Friday, March 11, 2011

Wikileaks is irresponsible

After the last post, I feel the need to flesh out my overall position on Wikileaks. While I think that our government and many in the punditocracy are overreacting, I do think that Wikileaks' carpet bombing approach to exposing government secrets is irresponsible. It releases mountains of classified data, most of which has little to no public interest (and is extremely boring) and some of which has put lives in danger (which isn't to say that some of it isn't within the world's right to know: that the Saudi's have been lying about their oil reserves has consequences for the entire world). This flies in the face of the cost-benefit analysis that has traditionally gone into publishing state secrets.

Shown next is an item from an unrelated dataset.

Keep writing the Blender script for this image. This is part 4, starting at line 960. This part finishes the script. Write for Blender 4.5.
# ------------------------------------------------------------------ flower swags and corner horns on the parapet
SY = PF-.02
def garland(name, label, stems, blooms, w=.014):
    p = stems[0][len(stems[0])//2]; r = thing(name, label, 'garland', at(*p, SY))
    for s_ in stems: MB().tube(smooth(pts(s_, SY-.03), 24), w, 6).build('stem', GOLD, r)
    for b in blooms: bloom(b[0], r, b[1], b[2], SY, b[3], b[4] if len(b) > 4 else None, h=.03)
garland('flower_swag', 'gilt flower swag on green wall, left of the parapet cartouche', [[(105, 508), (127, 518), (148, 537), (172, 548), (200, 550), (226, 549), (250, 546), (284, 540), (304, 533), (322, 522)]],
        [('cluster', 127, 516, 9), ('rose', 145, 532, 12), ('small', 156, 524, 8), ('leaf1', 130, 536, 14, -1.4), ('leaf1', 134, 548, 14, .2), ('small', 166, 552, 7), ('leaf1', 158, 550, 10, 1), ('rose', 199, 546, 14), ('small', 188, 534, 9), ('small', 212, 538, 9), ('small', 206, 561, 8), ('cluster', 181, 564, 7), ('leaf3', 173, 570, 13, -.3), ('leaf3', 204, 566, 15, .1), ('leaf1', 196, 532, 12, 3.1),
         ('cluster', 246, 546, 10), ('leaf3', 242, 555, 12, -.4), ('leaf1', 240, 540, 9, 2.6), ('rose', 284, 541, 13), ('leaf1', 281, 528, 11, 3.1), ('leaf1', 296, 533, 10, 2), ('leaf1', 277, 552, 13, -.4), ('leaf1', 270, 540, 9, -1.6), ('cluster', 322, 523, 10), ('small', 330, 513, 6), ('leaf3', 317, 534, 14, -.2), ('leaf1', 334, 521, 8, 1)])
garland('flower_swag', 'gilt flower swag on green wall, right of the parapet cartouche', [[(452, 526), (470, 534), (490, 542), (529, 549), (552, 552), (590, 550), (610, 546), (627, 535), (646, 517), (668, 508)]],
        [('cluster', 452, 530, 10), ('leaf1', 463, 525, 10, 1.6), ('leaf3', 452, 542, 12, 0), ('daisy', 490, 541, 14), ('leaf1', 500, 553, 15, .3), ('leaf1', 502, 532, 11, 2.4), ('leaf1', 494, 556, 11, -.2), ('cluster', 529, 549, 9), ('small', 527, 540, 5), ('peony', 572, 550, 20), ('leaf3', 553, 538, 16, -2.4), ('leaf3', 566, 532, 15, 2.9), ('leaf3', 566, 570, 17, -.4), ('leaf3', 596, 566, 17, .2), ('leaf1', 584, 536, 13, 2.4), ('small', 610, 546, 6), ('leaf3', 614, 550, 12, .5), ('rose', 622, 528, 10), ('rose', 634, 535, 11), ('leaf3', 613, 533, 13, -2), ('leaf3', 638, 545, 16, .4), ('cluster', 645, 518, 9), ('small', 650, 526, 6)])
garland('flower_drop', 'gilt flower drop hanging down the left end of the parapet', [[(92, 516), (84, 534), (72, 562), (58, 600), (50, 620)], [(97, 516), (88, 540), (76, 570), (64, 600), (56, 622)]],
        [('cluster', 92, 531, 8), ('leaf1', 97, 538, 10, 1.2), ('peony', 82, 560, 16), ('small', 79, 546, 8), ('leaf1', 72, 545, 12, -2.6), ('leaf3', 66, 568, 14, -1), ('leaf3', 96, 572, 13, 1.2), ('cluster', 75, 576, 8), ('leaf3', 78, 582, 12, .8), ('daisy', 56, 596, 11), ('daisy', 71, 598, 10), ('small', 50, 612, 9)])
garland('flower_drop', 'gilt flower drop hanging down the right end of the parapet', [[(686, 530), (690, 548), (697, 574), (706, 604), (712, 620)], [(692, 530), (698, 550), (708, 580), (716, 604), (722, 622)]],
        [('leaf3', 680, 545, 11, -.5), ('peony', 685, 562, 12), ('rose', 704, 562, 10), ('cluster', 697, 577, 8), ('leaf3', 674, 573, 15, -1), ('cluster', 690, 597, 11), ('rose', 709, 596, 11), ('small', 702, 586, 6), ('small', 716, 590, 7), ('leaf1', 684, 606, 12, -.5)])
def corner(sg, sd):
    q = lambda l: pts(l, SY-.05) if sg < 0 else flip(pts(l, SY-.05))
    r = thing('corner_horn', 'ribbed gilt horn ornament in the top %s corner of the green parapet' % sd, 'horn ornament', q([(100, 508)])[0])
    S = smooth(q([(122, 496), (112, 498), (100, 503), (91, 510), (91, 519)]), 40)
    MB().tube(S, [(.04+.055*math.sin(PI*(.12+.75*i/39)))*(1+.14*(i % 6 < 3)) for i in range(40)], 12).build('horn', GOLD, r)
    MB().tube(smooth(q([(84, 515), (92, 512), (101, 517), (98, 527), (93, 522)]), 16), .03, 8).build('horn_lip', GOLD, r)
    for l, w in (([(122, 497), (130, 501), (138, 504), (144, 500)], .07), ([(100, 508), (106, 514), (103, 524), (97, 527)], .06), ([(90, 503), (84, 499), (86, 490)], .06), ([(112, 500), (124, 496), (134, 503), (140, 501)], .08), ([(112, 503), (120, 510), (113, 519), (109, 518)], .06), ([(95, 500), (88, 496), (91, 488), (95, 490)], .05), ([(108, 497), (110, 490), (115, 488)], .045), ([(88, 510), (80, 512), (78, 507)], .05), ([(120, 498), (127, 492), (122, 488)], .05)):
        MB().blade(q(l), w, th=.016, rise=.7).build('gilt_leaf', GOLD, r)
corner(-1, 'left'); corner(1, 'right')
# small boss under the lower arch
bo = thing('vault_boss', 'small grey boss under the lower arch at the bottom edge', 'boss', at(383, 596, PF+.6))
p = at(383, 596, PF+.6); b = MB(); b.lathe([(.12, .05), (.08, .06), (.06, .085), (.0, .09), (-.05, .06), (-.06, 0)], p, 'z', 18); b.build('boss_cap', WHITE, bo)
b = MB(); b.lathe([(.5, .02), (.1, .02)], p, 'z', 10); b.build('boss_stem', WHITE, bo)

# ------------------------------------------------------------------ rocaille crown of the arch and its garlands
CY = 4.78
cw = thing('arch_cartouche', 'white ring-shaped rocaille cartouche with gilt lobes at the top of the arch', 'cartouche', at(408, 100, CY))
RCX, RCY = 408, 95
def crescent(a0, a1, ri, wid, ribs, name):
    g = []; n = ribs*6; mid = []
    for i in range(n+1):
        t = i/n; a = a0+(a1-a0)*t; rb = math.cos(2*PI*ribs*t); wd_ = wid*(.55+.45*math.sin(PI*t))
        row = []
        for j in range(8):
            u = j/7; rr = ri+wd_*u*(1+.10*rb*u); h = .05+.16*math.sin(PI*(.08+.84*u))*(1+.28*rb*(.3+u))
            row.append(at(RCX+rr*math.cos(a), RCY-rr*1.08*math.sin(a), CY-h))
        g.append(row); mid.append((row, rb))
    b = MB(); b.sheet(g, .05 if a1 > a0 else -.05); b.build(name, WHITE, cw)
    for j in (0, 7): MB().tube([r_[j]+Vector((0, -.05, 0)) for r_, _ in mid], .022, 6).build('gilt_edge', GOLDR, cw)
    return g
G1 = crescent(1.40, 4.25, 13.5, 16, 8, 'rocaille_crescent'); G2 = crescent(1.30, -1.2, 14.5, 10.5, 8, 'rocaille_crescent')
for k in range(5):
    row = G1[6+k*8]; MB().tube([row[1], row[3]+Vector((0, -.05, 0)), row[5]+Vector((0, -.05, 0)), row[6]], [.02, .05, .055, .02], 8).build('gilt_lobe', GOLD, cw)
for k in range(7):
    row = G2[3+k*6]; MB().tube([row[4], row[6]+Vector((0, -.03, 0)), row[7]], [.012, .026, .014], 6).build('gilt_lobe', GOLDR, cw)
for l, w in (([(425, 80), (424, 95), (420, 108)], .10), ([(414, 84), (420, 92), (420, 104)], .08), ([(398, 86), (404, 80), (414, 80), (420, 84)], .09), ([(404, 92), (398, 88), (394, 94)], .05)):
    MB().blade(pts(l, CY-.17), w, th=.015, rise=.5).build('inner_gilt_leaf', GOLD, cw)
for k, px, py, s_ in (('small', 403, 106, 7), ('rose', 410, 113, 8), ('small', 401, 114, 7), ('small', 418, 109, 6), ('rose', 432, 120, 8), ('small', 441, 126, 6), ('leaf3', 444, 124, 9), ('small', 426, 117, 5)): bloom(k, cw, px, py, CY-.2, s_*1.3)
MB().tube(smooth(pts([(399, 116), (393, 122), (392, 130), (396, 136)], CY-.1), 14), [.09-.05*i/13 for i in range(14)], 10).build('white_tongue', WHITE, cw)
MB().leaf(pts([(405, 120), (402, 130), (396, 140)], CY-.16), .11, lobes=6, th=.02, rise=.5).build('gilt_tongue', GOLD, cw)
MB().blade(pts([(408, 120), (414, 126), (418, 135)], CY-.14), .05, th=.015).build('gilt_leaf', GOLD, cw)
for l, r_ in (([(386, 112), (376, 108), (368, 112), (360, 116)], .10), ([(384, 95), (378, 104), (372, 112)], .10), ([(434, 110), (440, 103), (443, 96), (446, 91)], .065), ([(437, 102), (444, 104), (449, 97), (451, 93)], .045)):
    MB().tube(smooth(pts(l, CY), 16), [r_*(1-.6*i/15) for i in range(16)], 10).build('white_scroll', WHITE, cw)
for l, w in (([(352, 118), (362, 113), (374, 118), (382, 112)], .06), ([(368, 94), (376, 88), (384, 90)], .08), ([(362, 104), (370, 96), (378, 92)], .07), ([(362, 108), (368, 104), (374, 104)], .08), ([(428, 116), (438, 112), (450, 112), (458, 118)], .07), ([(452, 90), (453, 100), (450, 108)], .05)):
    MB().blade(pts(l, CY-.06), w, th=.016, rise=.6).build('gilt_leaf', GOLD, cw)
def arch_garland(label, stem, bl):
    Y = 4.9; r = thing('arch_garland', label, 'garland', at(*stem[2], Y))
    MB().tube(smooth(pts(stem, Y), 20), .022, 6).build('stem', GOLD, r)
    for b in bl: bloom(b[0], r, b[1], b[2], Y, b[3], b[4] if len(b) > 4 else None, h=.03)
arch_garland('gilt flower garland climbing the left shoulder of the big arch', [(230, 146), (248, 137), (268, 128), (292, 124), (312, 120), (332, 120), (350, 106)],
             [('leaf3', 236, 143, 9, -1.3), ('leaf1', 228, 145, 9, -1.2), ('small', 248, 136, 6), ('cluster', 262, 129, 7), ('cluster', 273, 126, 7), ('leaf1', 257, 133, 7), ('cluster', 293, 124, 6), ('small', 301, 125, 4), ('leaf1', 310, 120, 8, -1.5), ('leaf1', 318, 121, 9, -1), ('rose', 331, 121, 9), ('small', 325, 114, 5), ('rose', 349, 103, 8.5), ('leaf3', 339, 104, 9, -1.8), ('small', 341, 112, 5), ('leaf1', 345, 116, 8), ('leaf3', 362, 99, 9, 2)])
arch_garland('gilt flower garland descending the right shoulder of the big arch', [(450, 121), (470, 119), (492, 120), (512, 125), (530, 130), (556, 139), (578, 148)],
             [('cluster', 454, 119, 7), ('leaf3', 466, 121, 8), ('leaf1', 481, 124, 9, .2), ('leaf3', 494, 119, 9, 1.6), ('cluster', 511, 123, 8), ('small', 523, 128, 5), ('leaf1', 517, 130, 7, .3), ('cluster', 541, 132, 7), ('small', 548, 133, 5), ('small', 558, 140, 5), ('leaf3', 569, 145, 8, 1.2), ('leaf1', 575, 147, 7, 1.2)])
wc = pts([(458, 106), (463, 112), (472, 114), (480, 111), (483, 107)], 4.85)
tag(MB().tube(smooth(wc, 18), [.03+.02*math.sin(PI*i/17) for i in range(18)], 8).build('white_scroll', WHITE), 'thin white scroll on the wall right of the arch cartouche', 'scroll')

Worse than that: it makes the environment more hostile for leaks in the future. Journalists and leakers are free to publish not just because the courts protect free speech, but because the overall climate allows it. Traditionally, leaks against an administration could depend on support from the opposition, or at least on the opposition saying the harm to freedom of speech and of information incurred by going after the leakers was greater than the benefit of plugging the hole. Wikileaks has taken leaking to such an anarchistic extreme that the whole political establishment is turned against it. If Julian Assange does eventually end up in the US charged with something, it will be a chilling precedent. This is also significant as far as the courts are concerned: judges are not immune to public opinion and public passions. Why do you think they tread on eggshells when National Security is at stake?

Don't get me wrong: leaking classified information, even if it is against our national security interests, can absolutely be justified. The people who leaked the details of Bush's Official Torture Program "Enhanced Interrogation Program" are heroes as far as I'm concerned. That is something that the American people had a right, and a duty, to know. So did the rest of the world. Publishing the kitchen sink just because you can is another matter entirely.